La question de l’accès aux cours de français et à l’éducation

Samedi soir, les rencontres continuent dans un cadre plus informel au siège syndical historique de la CNT (Confédération nationale du travail) dans le 20ᵉ arrondissement. Le repas a été préparé par les Jeunes du Parc de Belleville. Amaya et Philomena, des militantes qui accompagnent des mineurs non-accompagnés, s’inquiètent des délais d’obtention de rendez-vous auprès des CASNAV (Centres académiques pour la scolarisation des élèves allophones nouvellement arrivés). Ces établissements sont censés dispenser des cours de français aux jeunes allophones (qui ne maîtrisent pas la langue du pays dans lequel ils se trouvent).

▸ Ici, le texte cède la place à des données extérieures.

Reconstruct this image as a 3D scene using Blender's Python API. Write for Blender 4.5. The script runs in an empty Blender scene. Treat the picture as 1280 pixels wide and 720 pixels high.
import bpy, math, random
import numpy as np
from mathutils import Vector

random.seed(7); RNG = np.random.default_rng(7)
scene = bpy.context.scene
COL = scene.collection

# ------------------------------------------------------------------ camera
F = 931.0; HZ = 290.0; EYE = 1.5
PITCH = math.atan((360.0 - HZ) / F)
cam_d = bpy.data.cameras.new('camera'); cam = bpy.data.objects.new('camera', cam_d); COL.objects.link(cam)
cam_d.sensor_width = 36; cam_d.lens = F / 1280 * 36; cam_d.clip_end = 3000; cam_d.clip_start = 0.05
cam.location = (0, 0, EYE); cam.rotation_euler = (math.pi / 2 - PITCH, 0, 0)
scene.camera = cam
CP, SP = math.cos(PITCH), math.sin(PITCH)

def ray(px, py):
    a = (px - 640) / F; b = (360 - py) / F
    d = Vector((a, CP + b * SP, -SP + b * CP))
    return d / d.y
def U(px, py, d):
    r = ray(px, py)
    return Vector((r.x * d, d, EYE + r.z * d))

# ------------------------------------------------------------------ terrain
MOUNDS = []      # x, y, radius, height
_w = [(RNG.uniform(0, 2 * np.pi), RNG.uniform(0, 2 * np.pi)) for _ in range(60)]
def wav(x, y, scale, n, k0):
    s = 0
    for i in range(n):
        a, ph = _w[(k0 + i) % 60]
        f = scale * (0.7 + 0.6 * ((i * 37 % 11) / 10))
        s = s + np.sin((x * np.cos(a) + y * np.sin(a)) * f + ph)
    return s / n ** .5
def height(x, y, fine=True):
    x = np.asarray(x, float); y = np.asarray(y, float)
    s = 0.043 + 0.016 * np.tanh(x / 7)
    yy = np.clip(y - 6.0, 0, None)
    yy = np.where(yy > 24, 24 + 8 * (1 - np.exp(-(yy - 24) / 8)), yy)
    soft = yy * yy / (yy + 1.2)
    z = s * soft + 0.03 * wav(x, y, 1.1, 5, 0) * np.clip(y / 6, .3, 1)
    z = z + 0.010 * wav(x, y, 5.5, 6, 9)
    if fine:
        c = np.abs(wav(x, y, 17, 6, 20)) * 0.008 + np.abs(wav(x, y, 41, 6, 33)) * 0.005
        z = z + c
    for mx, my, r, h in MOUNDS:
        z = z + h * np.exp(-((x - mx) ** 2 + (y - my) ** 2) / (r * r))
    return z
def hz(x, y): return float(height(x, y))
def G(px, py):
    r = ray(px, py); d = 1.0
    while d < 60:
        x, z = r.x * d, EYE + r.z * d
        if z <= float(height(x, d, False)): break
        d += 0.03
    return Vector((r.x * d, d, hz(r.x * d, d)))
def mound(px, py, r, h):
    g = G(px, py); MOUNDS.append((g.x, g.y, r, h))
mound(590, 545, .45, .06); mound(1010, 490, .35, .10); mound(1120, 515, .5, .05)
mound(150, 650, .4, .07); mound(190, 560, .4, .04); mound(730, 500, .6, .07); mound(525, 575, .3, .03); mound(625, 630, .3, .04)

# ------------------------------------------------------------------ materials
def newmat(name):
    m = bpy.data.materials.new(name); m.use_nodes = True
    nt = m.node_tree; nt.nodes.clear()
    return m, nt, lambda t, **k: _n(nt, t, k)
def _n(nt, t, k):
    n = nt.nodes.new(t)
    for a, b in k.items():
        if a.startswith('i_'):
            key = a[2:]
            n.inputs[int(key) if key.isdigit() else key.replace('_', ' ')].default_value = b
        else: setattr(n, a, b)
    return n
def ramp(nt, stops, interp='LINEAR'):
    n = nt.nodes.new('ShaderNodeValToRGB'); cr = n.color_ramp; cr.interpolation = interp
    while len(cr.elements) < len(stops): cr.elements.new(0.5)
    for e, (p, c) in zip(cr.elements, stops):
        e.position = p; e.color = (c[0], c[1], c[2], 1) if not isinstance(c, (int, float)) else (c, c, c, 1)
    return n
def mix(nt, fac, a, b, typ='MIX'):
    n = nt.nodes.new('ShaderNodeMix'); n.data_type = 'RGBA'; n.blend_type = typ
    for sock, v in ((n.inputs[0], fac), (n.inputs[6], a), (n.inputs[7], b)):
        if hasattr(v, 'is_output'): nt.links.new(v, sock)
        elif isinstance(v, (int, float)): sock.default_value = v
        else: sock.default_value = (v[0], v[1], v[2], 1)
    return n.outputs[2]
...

« J’essaye d’obtenir un rendez-vous depuis plus de deux mois et je ne suis pas le seul. Beaucoup de jeunes font des tentatives depuis trois, quatre mois, mais pas de réponse », raconte Hassane, un mineur accompagné par l’association des Midis du Mie et ancien occupant de la maison des Métallos. Philomena et Amaya expliquent que passé 18 ans, ce droit d’inscription expire. « C’est aussi ça le cynisme de ces procédures. » Un tractage et des interventions auront lieu dans la semaine pour mobiliser les professeurs des dispositifs UPE2A des CASNAV.

L’internationalisation des mouvements antiracistes et antifascistes pour horizon

Le lendemain, les collectifs se retrouvent, cette fois-ci dans les locaux de l’AERI à Montreuil, un espace associatif. Au programme, des témoignages de militants anglais, allemands, grecs… et une approche des sujets anticoloniaux comme la Palestine et la Kanaky.

La nécessité de se coordonner aussi à des échelles internationales est évoquée. De leur côté, les fascistes et les groupes d’extrême-droite sont effectivement très connectés à travers l’Europe. Weyman Bennett, militant et représentant de l’organisation anglaise Stand Up to Racism est interrogé sur la démarche à suivre.

« Il faut absolument une convergence antifasciste »

« Notre organisation agit depuis 20 ans avec les mots d’ordre simples que sont l’antifascisme, l’antiracisme et l’anti-islamophobie. Avec les attaques racistes des derniers mois en Angleterre, nous avons été contactés par des dizaines de milliers de messages sur les réseaux, nous demandant des pistes pour réagir. Il faut, à mon sens, multiplier les réunions internationales comme celle-ci. Tommy Robinson par exemple, un des leaders fascistes anglais, organise le 26 octobre une manifestation où il est prévu que 30 000 personnes viennent depuis toute l’Europe. Il faut absolument une convergence antifasciste ce jour-là. Il faut envoyer un message de résistance fort à Meloni, à Le Pen… », appelle Weyman Bennett.

Selon lui, empêcher l’arrivée au pouvoir de Marine Le Pen est une priorité absolue et cela fait partie des raisons de sa présence ce week-end. « La France est le 5ᵉ pays le plus riche au monde et est dotée de l’arme nucléaire. Vous imaginez si une femme d’extrême-droite était à sa tête ? », s’effraie-t-il.

De tout ce week-end, ce sont les rencontres avec les jeunes à travers la France qui auront le plus marqué les esprits. « On est dans la grande ville, donc les choses s’intensifient plus vite », remarque Fousseiny, un jeune de Belleville, en discutant avec une militante de Clermont-Ferrand qui raconte le manque d’énergie ou de stimulation dans les petites villes.